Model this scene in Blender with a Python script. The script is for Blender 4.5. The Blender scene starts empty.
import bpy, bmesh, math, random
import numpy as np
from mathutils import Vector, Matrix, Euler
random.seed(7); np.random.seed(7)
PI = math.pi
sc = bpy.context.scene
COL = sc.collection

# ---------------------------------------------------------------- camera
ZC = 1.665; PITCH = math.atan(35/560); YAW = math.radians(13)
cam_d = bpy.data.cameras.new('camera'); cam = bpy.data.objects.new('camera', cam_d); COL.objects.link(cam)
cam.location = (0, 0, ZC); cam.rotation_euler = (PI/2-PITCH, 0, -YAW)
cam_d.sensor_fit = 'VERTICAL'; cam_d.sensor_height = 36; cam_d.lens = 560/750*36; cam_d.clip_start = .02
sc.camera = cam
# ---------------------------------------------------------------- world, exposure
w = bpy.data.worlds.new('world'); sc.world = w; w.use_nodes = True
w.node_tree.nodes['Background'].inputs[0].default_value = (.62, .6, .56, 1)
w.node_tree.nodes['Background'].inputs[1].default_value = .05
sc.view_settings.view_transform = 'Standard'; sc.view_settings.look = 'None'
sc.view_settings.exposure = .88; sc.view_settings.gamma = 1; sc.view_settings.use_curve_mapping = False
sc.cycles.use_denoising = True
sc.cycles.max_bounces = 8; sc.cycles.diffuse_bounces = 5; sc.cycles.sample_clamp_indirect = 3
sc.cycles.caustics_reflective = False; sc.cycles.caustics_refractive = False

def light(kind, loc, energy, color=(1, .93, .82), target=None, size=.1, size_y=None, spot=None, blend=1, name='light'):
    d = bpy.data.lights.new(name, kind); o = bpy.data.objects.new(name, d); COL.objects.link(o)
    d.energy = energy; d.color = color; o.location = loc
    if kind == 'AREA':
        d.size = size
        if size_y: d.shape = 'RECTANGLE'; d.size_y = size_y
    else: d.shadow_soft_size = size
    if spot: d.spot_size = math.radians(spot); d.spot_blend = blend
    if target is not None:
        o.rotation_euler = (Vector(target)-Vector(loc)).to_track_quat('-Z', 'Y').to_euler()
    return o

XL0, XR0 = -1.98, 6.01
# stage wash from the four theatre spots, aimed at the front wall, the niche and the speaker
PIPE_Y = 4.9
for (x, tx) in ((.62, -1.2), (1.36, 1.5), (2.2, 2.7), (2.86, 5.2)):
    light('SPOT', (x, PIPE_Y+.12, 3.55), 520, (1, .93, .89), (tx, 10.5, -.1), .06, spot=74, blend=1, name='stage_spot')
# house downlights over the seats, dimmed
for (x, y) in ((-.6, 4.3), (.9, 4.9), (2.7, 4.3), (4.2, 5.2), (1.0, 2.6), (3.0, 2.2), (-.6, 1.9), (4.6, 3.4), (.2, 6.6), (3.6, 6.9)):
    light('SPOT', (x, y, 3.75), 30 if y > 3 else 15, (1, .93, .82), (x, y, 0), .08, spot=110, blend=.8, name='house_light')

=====

Write out the full listing, keeping every line exactly as it is.

Model this scene in Blender with a Python script. The script is for Blender 4.5. The Blender scene starts empty.
import bpy, bmesh, math, random
import numpy as np
from mathutils import Vector, Matrix, Euler
random.seed(7); np.random.seed(7)
PI = math.pi
sc = bpy.context.scene
COL = sc.collection

# ---------------------------------------------------------------- camera
ZC = 1.665; PITCH = math.atan(35/560); YAW = math.radians(13)
cam_d = bpy.data.cameras.new('camera'); cam = bpy.data.objects.new('camera', cam_d); COL.objects.link(cam)
cam.location = (0, 0, ZC); cam.rotation_euler = (PI/2-PITCH, 0, -YAW)
cam_d.sensor_fit = 'VERTICAL'; cam_d.sensor_height = 36; cam_d.lens = 560/750*36; cam_d.clip_start = .02
sc.camera = cam
# ---------------------------------------------------------------- world, exposure
w = bpy.data.worlds.new('world'); sc.world = w; w.use_nodes = True
w.node_tree.nodes['Background'].inputs[0].default_value = (.62, .6, .56, 1)
w.node_tree.nodes['Background'].inputs[1].default_value = .05
sc.view_settings.view_transform = 'Standard'; sc.view_settings.look = 'None'
sc.view_settings.exposure = .88; sc.view_settings.gamma = 1; sc.view_settings.use_curve_mapping = False
sc.cycles.use_denoising = True
sc.cycles.max_bounces = 8; sc.cycles.diffuse_bounces = 5; sc.cycles.sample_clamp_indirect = 3
sc.cycles.caustics_reflective = False; sc.cycles.caustics_refractive = False

def light(kind, loc, energy, color=(1, .93, .82), target=None, size=.1, size_y=None, spot=None, blend=1, name='light'):
    d = bpy.data.lights.new(name, kind); o = bpy.data.objects.new(name, d); COL.objects.link(o)
    d.energy = energy; d.color = color; o.location = loc
    if kind == 'AREA':
        d.size = size
        if size_y: d.shape = 'RECTANGLE'; d.size_y = size_y
    else: d.shadow_soft_size = size
    if spot: d.spot_size = math.radians(spot); d.spot_blend = blend
    if target is not None:
        o.rotation_euler = (Vector(target)-Vector(loc)).to_track_quat('-Z', 'Y').to_euler()
    return o

XL0, XR0 = -1.98, 6.01
# stage wash from the four theatre spots, aimed at the front wall, the niche and the speaker
PIPE_Y = 4.9
for (x, tx) in ((.62, -1.2), (1.36, 1.5), (2.2, 2.7), (2.86, 5.2)):
    light('SPOT', (x, PIPE_Y+.12, 3.55), 520, (1, .93, .89), (tx, 10.5, -.1), .06, spot=74, blend=1, name='stage_spot')
# house downlights over the seats, dimmed
for (x, y) in ((-.6, 4.3), (.9, 4.9), (2.7, 4.3), (4.2, 5.2), (1.0, 2.6), (3.0, 2.2), (-.6, 1.9), (4.6, 3.4), (.2, 6.6), (3.6, 6.9)):
    light('SPOT', (x, y, 3.75), 30 if y > 3 else 15, (1, .93, .82), (x, y, 0), .08, spot=110, blend=.8, name='house_light')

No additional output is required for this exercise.